Sur ces deux premiers points, il faut donc clairement poser la question de la place du secteur privé dans le financement des secteurs stratégiques, condition de la stabilité économique.
Le troisième sujet est tout autre : il est lié à la drogue. J’avoue mon étonnement devant la faiblesse des moyens de lutte contre ce danger aussi mortel pour les individus que pour les sociétés et les États. Car le trafic affaiblit ces derniers, mais peut aussi leur substituer un autre cadre, une forme de « paix sicilienne » à grande échelle qui est parfois redoutable car elle achète la soumission, voire la complicité, de certaines populations.
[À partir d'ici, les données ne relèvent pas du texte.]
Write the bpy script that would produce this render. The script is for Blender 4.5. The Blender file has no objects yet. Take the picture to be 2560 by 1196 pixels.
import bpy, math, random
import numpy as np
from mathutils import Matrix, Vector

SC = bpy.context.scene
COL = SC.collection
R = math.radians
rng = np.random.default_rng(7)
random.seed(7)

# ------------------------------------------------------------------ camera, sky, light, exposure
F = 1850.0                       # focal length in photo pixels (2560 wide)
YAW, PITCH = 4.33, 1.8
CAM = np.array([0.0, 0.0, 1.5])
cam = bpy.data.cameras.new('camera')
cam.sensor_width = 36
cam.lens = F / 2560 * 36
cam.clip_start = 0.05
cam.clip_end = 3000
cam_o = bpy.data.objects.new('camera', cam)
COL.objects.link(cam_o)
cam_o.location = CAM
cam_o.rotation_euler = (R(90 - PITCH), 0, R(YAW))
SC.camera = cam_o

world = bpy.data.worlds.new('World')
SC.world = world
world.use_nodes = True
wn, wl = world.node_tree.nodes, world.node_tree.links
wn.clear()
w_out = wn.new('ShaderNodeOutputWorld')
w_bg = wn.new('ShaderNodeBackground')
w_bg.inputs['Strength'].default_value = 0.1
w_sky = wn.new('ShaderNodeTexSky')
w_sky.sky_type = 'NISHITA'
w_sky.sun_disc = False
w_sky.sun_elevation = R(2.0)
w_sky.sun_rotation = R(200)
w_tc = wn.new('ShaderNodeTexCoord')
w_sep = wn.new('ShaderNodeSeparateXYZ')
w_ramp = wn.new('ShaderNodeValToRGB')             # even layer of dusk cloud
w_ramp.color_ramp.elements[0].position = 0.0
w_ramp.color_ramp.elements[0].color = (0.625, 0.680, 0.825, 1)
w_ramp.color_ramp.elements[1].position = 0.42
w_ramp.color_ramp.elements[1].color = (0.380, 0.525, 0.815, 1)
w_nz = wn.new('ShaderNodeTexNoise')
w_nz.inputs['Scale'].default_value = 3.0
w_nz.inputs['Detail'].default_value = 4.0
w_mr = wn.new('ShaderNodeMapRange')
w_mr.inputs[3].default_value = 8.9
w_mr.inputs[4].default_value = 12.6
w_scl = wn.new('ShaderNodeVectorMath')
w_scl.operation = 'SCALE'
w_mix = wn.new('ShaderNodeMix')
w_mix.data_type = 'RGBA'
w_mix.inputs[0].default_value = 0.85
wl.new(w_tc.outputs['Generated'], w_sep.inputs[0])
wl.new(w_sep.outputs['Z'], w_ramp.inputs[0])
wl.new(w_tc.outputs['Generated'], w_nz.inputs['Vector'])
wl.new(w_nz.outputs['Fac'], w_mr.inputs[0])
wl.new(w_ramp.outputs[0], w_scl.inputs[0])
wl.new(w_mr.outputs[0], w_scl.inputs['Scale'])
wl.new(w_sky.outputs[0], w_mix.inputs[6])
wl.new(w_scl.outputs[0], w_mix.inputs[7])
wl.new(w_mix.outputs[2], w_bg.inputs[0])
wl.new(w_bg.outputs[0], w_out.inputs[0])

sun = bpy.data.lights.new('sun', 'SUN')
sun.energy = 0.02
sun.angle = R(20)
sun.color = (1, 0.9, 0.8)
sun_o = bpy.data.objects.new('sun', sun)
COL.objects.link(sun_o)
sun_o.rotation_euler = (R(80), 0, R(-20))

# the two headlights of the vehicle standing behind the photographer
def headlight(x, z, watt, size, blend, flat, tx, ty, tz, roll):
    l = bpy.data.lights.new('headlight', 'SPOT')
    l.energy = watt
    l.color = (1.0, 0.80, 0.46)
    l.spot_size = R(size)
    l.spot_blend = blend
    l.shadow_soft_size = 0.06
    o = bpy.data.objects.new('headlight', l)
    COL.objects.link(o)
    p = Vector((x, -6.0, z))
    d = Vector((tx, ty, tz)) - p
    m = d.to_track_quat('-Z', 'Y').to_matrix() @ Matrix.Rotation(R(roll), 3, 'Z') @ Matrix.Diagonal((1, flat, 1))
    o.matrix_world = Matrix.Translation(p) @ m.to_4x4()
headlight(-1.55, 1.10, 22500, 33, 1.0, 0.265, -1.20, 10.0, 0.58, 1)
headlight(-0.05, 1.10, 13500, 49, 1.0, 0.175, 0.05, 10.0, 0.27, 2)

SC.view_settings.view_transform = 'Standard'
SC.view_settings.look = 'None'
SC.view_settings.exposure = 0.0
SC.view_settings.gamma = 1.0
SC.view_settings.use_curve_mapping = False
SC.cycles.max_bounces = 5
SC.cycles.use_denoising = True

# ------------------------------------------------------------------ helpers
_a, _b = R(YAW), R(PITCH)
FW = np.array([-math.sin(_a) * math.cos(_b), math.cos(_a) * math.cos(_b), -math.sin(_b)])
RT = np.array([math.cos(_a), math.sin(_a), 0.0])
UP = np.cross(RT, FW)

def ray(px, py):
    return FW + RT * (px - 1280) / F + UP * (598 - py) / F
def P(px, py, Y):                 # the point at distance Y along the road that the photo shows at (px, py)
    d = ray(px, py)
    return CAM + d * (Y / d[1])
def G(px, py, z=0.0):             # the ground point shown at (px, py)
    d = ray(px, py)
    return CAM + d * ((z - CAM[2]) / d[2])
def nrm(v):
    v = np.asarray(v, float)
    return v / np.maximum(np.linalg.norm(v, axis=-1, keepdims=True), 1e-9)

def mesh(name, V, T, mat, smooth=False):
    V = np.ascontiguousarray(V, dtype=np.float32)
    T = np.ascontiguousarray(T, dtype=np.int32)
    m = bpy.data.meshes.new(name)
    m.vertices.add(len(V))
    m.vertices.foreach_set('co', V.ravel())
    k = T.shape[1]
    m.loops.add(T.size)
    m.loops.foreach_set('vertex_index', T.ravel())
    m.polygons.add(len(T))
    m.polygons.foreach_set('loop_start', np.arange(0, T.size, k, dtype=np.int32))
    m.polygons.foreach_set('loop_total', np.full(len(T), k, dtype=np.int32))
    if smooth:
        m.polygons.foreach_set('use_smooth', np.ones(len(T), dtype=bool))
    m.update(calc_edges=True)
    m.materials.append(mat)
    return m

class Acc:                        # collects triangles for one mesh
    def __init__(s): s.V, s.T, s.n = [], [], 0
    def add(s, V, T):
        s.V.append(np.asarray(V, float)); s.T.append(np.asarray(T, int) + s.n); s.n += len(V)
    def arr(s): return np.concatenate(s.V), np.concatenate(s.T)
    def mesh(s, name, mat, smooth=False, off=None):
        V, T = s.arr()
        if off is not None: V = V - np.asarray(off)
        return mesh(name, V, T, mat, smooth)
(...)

On sait que c’est l’Afrique, de l’Ouest – et le plus souvent la Guinée-Bissau – qui constitue non seulement le point d’entrée des drogues importées d’Amérique du Sud, mais aussi la région où commencent à se dessiner les routes de leur commerce. La guerre du Mali a bouleversé les circuits habituels et deux routes sont désormais utilisées, au Nord vers l’Europe et à l’Est vers le Moyen-Orient. On sait aussi qu’à la culture locale de chanvre, moins nocive, mais massive et qui représente un complément de revenus aux agriculteurs s’ajoute la pénétration de drogues dures, synthétiques. Quand on sait que la dose de crack ne coute que 2,5€, on comprend les ravages.
La lutte contre les trafiquants de drogue doit être plus importante au regard de notre double préoccupation : la capacité des Etats d’une part et la cohésion des sociétés d’autres part.
Enfin, et ce n’est pas le moindre enjeu, rien ne sera durable si les efforts ne sont pas consentis dans l’éducation de base. Soit les Etats se dotent d’écoles publiques, soit les écoles coraniques « importées » vont s’y substituer, hors du contrôle des ministères… Je n’ai pas le temps de développer cela et je suis sûr qu’il est au cœur de vos réflexions.
Merci de l’existence de cette journée, qui n’oppose pas développement durable et sécurité, et dont les conclusions, j’en suis sûr, éclaireront notre politique étrangère.